My brother’s on a seafood diet. Really? Yes, the more he sees food the more he eats.
A tourist walked into a fish and chip shop in Ireland. “I’ll have fish and chips twice,” he orders. “Sure, I heard you the first time,” came the reply.
Teacher: If you saw me standing by a witch, what fruit would it remind you of? Pupil: A pear.
First boy: She had a beautiful pair of eyes, her skin had the glow of a peach, her cheeks were like apples and her lips like cherries – that’s my girl. Second boy: Sounds like a fruit salad to me.
Why did the teacher have her hair in a bun? Because she had her nose in a hamburger.
What happens if you play tabletennis with a bad egg? First it goes ping, then it goes pong.
At a party, a conjurer was producing egg after egg from a little boy’s ear. “There!” he said proudly. “I bet your Mum can’t produce eggs without hens, can she?” “Oh yes, she can,” said the boy. “She keeps ducks.”

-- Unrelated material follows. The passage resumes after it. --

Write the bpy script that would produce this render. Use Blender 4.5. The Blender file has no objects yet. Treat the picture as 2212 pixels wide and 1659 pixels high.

Jimmy, how many more times must I tell you to come away from that cookie tin? No more, mom. It’s empty.
What’s the difference between a vampire and a cookie? You can’t dip a vampire in your tea.
Three cookies were crossing the road when the first one was knocked down. What did the third cookie say as he reached the pavement in safety? Crumbs!
How does a witch make scrambled eggs? She holds the pan and gets two friends to make the stove shake with fright.